I am alone.
Growing up, I've always felt alone, and it's rare for me to find people I genuinely want to see on a consistent basis for a long period of time. Even with some of my closest friends, I don't think I could go on a vacation with them because I'd simply get bored.
I’ll literally go to parties where a fair amount of people recognize me. I don't like going anywhere where I am not personally invited to or without going with a group. I’ll mingle, make the rounds, but before long, I’m just over it. I’ll end up cleaning up instead of talking to people, like I'm trying to escape from it all. And it’s not even my party. I mean, why the hell am I cleaning up someone else’s mess? It’s like I'd rather be the guy in the corner with a trash bag than make small talk with people who don't get me.
I’ve met a ton of people, and it feels like most of them don’t share the same interests or goals as me. Sure, they might talk about dreams, ambitions, and success, but it’s always surface-level. The entrepreneurs I meet, for example, are often just in it for the money or that vague idea of "financial freedom." But me?
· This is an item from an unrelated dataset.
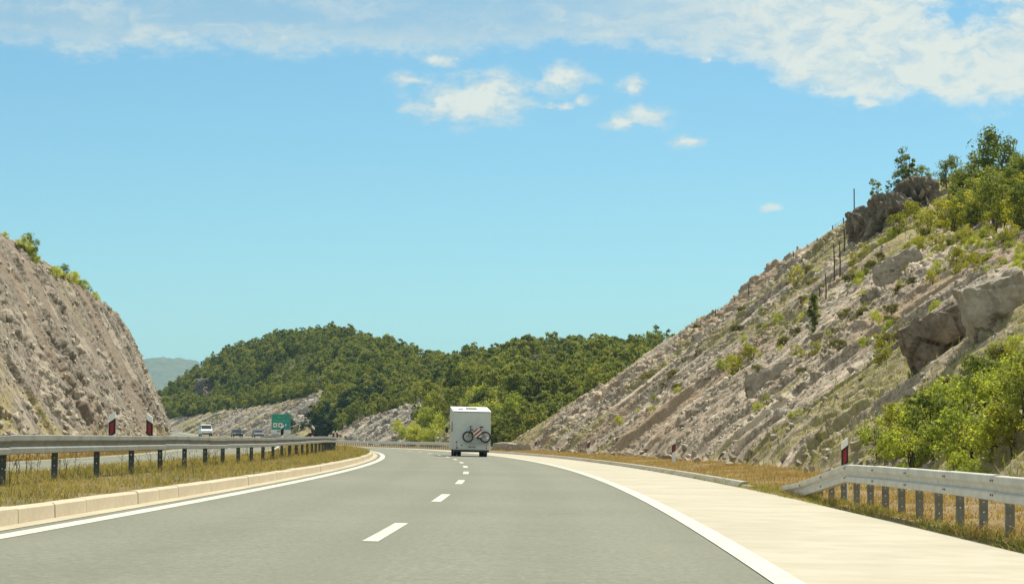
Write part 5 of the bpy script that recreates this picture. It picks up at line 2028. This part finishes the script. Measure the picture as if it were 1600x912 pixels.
# ---------------------------------------------------------------- green road sign
def build_sign():
    d = ray(439, 660)
    yy = 432.0
    k = yy / d.y
    x = d.x * k
    s, u = to_su(x, yy)
    zg = float(z_verge(s, min(u, 13)))
    o = empty('road_sign', (x, yy, zg), 0.0)
    tag(o, 'green rest area road sign with service symbols and a white lower panel', 'road sign')
    mz = lambda py: CAM_H + (ray(439, py).z) * k - zg
    zt, zm, zb_ = mz(646.5), mz(671.0), mz(677.0)
    w = 1.78
    M['sign_green'] = pmat('sign_green', (0.020, 0.270, 0.170), 0.45)
    M['sign_white'] = pmat('sign_white', (0.72, 0.73, 0.68), 0.45)
    M['sign_pale'] = pmat('sign_pale_green', (0.17, 0.42, 0.31), 0.45)
    M['sign_blue'] = pmat('sign_blue', (0.02, 0.24, 0.30), 0.45)
    for sx in (-1, 1):
        MB().tube([(sx * 1.2, 0.08, -0.3), (sx * 1.2, 0.08, zt - 0.1)], 0.06, 8).build('post', M['steel'], o)
    pnl = MB().box(-w, w, 0.0, 0.03, zm, zt).build('panel', M['sign_green'], o, bevel=0.02)
    fr = MB()
    for x0, x1, z0, z1 in [(-w, w, zt - 0.09, zt - 0.03), (-w, w, zm + 0.03, zm + 0.08), (-w + 0.03, -w + 0.09, zm + 0.03, zt - 0.03), (w - 0.09, w - 0.03, zm + 0.03, zt - 0.03)]:
        fr.box(x0, x1, -0.012, -0.004 if x1 - x0 > 1 else -0.0045, z0, z1)
    fr.build('border', M['sign_pale'], pnl)
    H = zt - zm
    # two lines of lettering, a short one and a long one; too blurred in the photograph to read
    rr = np.random.default_rng(9)
    for zc, x0, x1, nm in [(zt - 0.20 * H, -0.55, 0.55, 'short'), (zt - 0.41 * H, -1.35, 1.35, 'long')]:
        mb = MB()
        xx = x0
        while xx < x1:
            ww = rr.uniform(0.10, 0.15)
            hh = rr.choice([0.12, 0.12, 0.17])
            mb.box(xx, xx + ww * 0.35, -0.010, -0.004, zc - 0.11, zc - 0.11 + hh * 1.3)
            mb.box(xx + ww * 0.35, xx + ww, -0.010, -0.004, zc - 0.11 + (0.09 if rr.random() < .5 else 0), zc - 0.11 + 0.05 + (0.09 if rr.random() < .5 else 0.04))
            xx += ww + 0.06
        mb.build('lettering', M['sign_pale'], pnl)
    for i, cx in enumerate((-1.08, -0.10)):
        sq = MB().box(cx - 0.38, cx + 0.38, -0.014, -0.004, zm + 0.16 * H, zm + 0.42 * H + 0.05).build('symbol_field', M['sign_white'], pnl)
        cz = zm + 0.30 * H
        mb = MB()
        if i == 0:
            mb.box(cx - 0.06, cx + 0.20, -0.020, -0.0145, cz - 0.16, cz + 0.10)
            mb.box(cx - 0.18, cx - 0.02, -0.021, -0.0155, cz - 0.06, cz + 0.14)
        else:
            mb.box(cx - 0.17, cx + 0.15, -0.020, -0.0145, cz - 0.13, cz + 0.15)
            mb.box(cx - 0.02, cx + 0.20, -0.021, -0.0155, cz - 0.17, cz - 0.03)
        mb.build('symbol', M['dark_trim'], sq)
    bf = MB().box(0.55, 1.45, -0.012, -0.004, zm + 0.08 * H, zm + 0.46 * H).build('symbol_field', M['sign_blue'], pnl)
    cz = zm + 0.28 * H
    mb = MB()
    mb.box(0.80, 0.90, -0.018, -0.0125, cz - 0.28, cz + 0.28)
    mb.prism([(0, 0)] * 3, 0, 0) if False else None
    mb.add([(0.90, -0.018, cz + 0.28), (0.90, -0.018, cz - 0.04), (1.14, -0.018, cz + 0.12), (0.90, -0.0125, cz + 0.28), (0.90, -0.0125, cz - 0.04), (1.14, -0.0125, cz + 0.12)],
           [(0, 1, 2), (5, 4, 3), (0, 3, 4, 1), (1, 4, 5, 2), (2, 5, 3, 0)])
    mb.build('symbol', M['sign_white'], bf)
    lw = MB().box(-w, w, 0.0, 0.03, zb_ - 0.1, zm - 0.012).build('lower_panel', M['sign_white'], o, bevel=0.01)
    mb = MB()
    zc = (zb_ + zm) / 2 + 0.05
    for xx in (-0.72, -0.56, -0.40, -0.24, 0.18, 0.34):
        mb.box(xx, xx + 0.11, -0.008, -0.003, zc - 0.12, zc + 0.12)
    mb.build('lettering', M['dark_trim'], lw)


build_sign()


# ---------------------------------------------------------------- fence along the right crest and poles on the slope
def build_fence():
    o = None
    tops = []
    posts = [(1118, 500, 10), (1148, 480, 8), (1170, 468, 16), (1216, 435, 10), (1240, 420, 18), (1277, 388, 8), (1301, 366, 8), (1318, 352, 10), (1335, 342, 46)]
    mbs = []
    for px, py, hp in posts:
        p = None
        k = 0
        while p is None and k < 40:
            p = hit(px, py + 2 * k, z_right)
            k += 1
        mbs.append((p, hp / FPX * p.y + 0.35))
    o = empty('rockfall_fence', mbs[0][0])
    tag(o, 'thin wire rockfall fence on posts along the crest of the right slope', 'fence')
    for p, h in mbs:
        q = p - o.location
        MB().tube([q + Vector((0, 0, -0.4)), q + Vector((0, 0, h))], 0.045, 6).build('post', M['dead_wood'], o)
    for f in (0.92, 0.6, 0.3):
        mb = MB()
        pts = []
        for (p, h), (p2, h2) in zip(mbs[:-1], mbs[1:]):
            hh, hh2 = min(h, 1.2), min(h2, 1.2)
            for k in range(5):
                t = k / 5
                pts.append((p - o.location) * (1 - t) + (p2 - o.location) * t + Vector((0, 0, f * (hh * (1 - t) + hh2 * t) - 0.2 * t * (1 - t))))
        mb.tube(pts, 0.012, 4)
        mb.build('wire', M['galv'], o)
    names = ['tall thin bare pole on the right slope, leftmost of the tall pair', 'tall thin bare pole on the right slope, rightmost of the tall pair',
             'bare pole on the right slope just above the lone slender conifer', 'short bare pole on the right slope left of the lone conifer',
             'bare pole standing on the right slope below the dark crag']
    for (px, py, hp), nm in zip([(1303, 446, 66), (1312, 438, 60), (1290, 478, 50), (1280, 470, 20), (1319, 398, 44)], names):
        p = hit(px, py, z_right)
        e = MB()
        h = hp / FPX * p.y
        e.tube([(0, 0, -0.3), (0.04, 0, h * 0.5), (0.0, 0, h)], [0.05, 0.042, 0.03], 6)
        b = e.build('bare_pole', M['dead_wood'])
        b.location = p
        tag(b, nm, 'pole')


build_fence()


# ---------------------------------------------------------------- the air
def build_haze():
    mb = MB().box(-3600, 3600, -150, 8200, -16.0, 270.0)
    o = mb.build('haze', [])
    m = bpy.data.materials.new('haze_air')
    m.use_nodes = True
    nt = m.node_tree
    for n in list(nt.nodes):
        nt.nodes.remove(n)
    pv = nt.nodes.new('ShaderNodeVolumePrincipled')
    pv.inputs['Color'].default_value = (0.40, 0.76, 1.0, 1)
    pv.inputs['Density'].default_value = HAZE
    out = nt.nodes.new('ShaderNodeOutputMaterial')
    nt.links.new(pv.outputs[0], out.inputs['Volume'])
    o.data.materials.clear()
    o.data.materials.append(m)
    o['kind'] = 'stuff'
    o['label'] = 'thin pale summer haze in the air'
    o['category'] = 'haze'


HAZE = 0.00009
build_haze()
I want to build something that actually changes the world, something that has real value. Something I can proudly pass on to my future kids or a great operator to continue on. And maybe that makes me a bit of an outcast, but it also makes me realize how I don't fit in.
I used to think that being alone was a bad thing because I was bullied a lot before entering community college. In fact, I even learned some Armenian since I grew up in an area with a predominantly Armenian population, just so I could understand what was being said when kids were picking on me.
Bian Lian (變臉)
In Chinese culture, there's an art called face-changing (bian lian), where an actor changes their face into 30 different masks very quickly. This is a life skill I ended up mastering myself. I learned to adapt quickly and understand how to navigate different groups of people or what normies call "being fake." This made meeting people easier, and I ended up knowing way more people than most people my age. But the more people I meet, the more alone I feel.
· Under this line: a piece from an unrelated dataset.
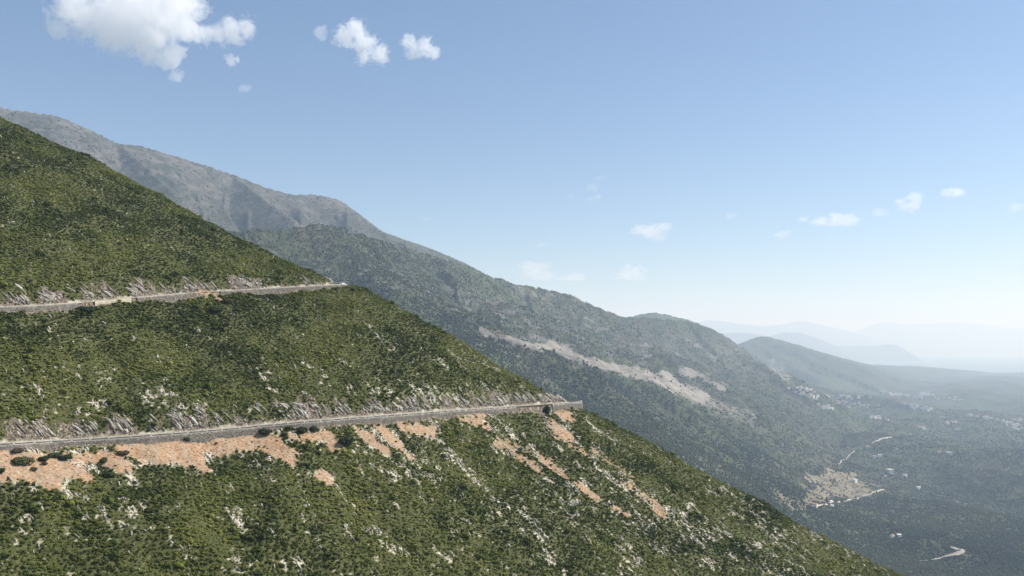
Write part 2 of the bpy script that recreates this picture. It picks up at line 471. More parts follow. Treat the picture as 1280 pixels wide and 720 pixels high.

There's a saying, "We are like our friends," but anyone who knows me and the people I spend time with would probably have a hard time comparing me to them. Most people I meet, I can quickly see why they hang out with each other. But for me, I’ve realized that being alone means I'm different.
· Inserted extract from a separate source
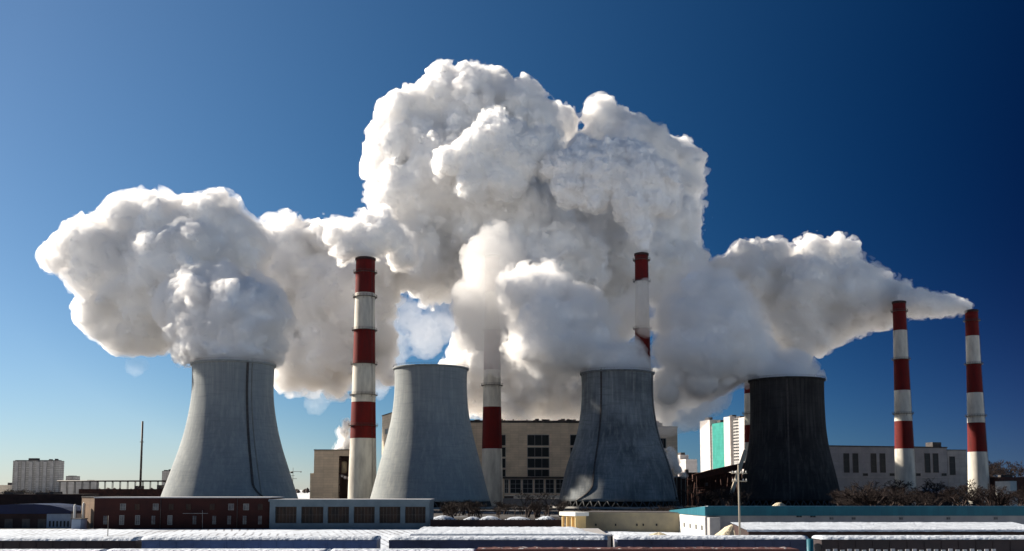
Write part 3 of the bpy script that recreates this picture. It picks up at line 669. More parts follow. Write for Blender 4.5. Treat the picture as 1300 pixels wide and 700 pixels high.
for px in (1010, 1027.5): f.window(B, f.u(px), f.u(px + 7), WZ(657, 215), WZ(653.8, 215) - .15, M['glass'], M['dull_wall'], 2, 1, .08, .08)
for px in (1052, 1080, 1140, 1200, 1260): f.window(B, f.u(px), f.u(px + 5), WZ(660, 215), WZ(656.8, 215), M['glass_pale'], M['dull_wall'], 2, 1, .06, .06)

# low snow-roofed shed in front of it
def snow_shed(xa, xb, yb_, yf, yw, D, depth, label, wall='rust_dark', end=0.0):
    """back eave at pixel row yb_ (distance D+depth), front eave at yf (distance D), wall foot at yw"""
    f = Fac(xa, D, xb, D); t = thing('snow_roofed_shed', f.a, label, 'shed')
    zf = f.z(yf, xa); zb = WZ(yb_, D + depth)
    w_ = MB(); w_.hexa([f.p(0, 0, 0), f.p(f.L, 0, 0), f.p(f.L, -depth, 0), f.p(0, -depth, 0), f.p(0, 0, zf - .12), f.p(f.L, 0, zf - .12), f.p(f.L, -depth, zb - .12), f.p(0, -depth, zb - .12)])
    w_.build('wall', M[wall], t)
    n = 90; rg = random.Random(int(xa)); r_ = MB(); top = []; 
    rows = 5
    vs = []
    for j in range(rows + 1):
        for i in range(n + 1):
            u = -.3 + (f.L + .6) * i / n; k = j / rows; jit = 0 if j in (0,) else rg.uniform(-.04, .05)
            drop = end * max(0, (i / n - .84) / .16) ** 1.2
            vs.append(f.p(u, .35 - (depth + .5) * k, zf + (zb - zf) * k + .12 + jit - drop * k))
    fs = [(j * (n + 1) + i, j * (n + 1) + i + 1, (j + 1) * (n + 1) + i + 1, (j + 1) * (n + 1) + i) for j in range(rows) for i in range(n)]
    r_.add(vs, fs, 0, True)
    low = [f.p(-.3 + (f.L + .6) * i / n, .33, zf - .02 - rg.uniform(0, .1)) for i in range(n + 1)]
    r_.add(vs[:n + 1] + low, [(i, n + 1 + i, n + 2 + i, i + 1) for i in range(n)], 0, True)
    r_.build('roof_snow', M['snow'], t)
    return t, f, zf
t, f, zf = snow_shed(949, 1330, 664, 674.5, 682, 186, 14, 'long low shed with a thick white snow roof in front of the teal-roofed building')
for px in (1000, 1040, 1085, 1150, 1240): f.window(t, f.u(px), f.u(px + 14), .4, zf - .6, M['glass'], M['dark_metal'], 3, 1, .08, .08)
t, f, zf = snow_shed(524, 775, 670, 680, 690, 150, 22, 'low flat shed under deep snow between the railway and tan building', 'dull_wall', end=1.2)
t, f, zf = snow_shed(786, 822, 677, 684, 690, 140, 14, 'short snow-covered shed roof behind the gap between two wagons', 'dull_wall', end=.8)

# heap of sand and snow by the utility pole
def heap(xc, D, wpx, ytop, label, mat='pile', nm='sand_heap', seed=1, squash=1.0):
    rg = random.Random(seed); b_ = W(xc, 622, D); b_.z = 0; rx = wpx / 2 * D / FPX; h = WZ(ytop, D); mb = MB(); n = 28; m_ = 10; vs = []
    off = [rg.uniform(.8, 1.15) for _ in range(n)]
    for j in range(m_ + 1):
        for i in range(n):
            k = j / m_; a = 2 * math.pi * i / n; r = rx * k * off[i]
            vs.append((b_.x + r * math.cos(a), b_.y + r * math.sin(a) * squash, b_.z + h * (.5 + .5 * math.cos(math.pi * k)) ** .85 * (1 + .14 * k * math.sin(a * 3 + seed)) + (rg.uniform(-.06, .06) if j else 0) - .03))
    for j in range(m_): mb.add([vs[j * n + i] for i in range(n)] + [vs[(j + 1) * n + i] for i in range(n)], [(i, (i + 1) % n, n + (i + 1) % n, n + i) for i in range(n)], 0, True)
    return tag(mb.build(nm, M[mat], loc=b_), label, 'heap')
heap(931, 200, 74, 666, 'yellowish heap of sand and snow beside the utility pole')
heap(835, 225, 34, 676, 'low yellowish heap at the left foot of the white building end', seed=4)
heap(989, 330, 56, 638, 'pale snowy heap showing above the teal roof below the black tower', 'pile', 'snow_heap', 6, .5)
heap(905, 182, 60, 680, 'low snow bank at the foot of the white building end', 'snow', 'snow_bank', 8)

# ---------------------------------------------------------------- poles
b_ = W(938, 622, 178)
up = stick('utility_pole', 938, 178, 590, .19, .13, 'pale wooden utility pole with two crossarms in front of the teal-roofed building', 'utility pole', ((928.5, 947.5, 601, .09), (929, 948, 611, .09)), 'timber')
for i, (x, y) in enumerate(((929.5, 601), (934, 601), (942, 601), (946.5, 601), (930, 611), (934, 611), (943, 611), (947, 611))):
    c = W(x, y, 178) + Vector((0, -.25, .09)); MB().lathe(c, [(0, 0), (.09, 0), (.05, .1), (.1, .2), (.04, .32), (0, .34)], 10).build('insulator', M['white_wall'], up)
c0 = W(938, 611, 178)
stick('lamp_post', 139, 190, 655, .08, .06, 'short thin post with a crossbar standing in the snow before the brick building', 'post', ((133, 145, 681, .07),))

# long low dark fence and snow bank between office and tan building
f = Fac(547, 262, 714, 262)
F_ = thing('board_fence', f.a, 'long black board fence between the blue-grey offices and tan building', 'fence')
w_ = MB(); f.box(w_, 0, f.L, -.08, 0, .1, f.z(660, 600))
for i in range(34): u = f.L * i / 33; f.box(w_, u - .08, u + .08, .003, .12, 0, f.z(659.3, 600))
w_.build('panel', M['rust_dark'], F_)
r_ = MB(); f.box(r_, -.05, f.L + .05, -.15, .2, f.z(659.3, 600), f.z(658.8, 600)); r_.build('capping', M['dark_metal'], F_)
for i, (x, wd, y, D) in enumerate(((562, 60, 654.5, 300), (600, 46, 656, 310), (622, 52, 655, 298), (658, 66, 656, 305), (694, 50, 655.5, 300))):
    heap(x, D, wd, y, ('snow bank nearest the offices behind the black board fence', 'low snow bank below the second cooling tower behind the black fence', 'bluish snow bank left of the bare bushes', 'wide snow bank under the bare bushes before the beige hall', 'snow bank behind the fence closest to the ochre porch')[i], 'snow', 'snow_bank', 20 + i, .8)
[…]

I used to think this was all bad, that I was the problem for being different. But I’ve learned it’s actually not a bad thing—it’s normal for entrepreneurs and "disruptors." It's just the way our brains are wired, and the way we value things is something most people don’t bother to comprehend. The way we see the world is different.
There are people like us, but finding them is like searching for a needle in a haystack.
This is why I'm on this path of content creation, sharing my thoughts and passions. I hope to leverage this platform to hopefully find people who genuinely think like me.
There are 8 billion of us—there's no way we can’t find others who think the same way we do.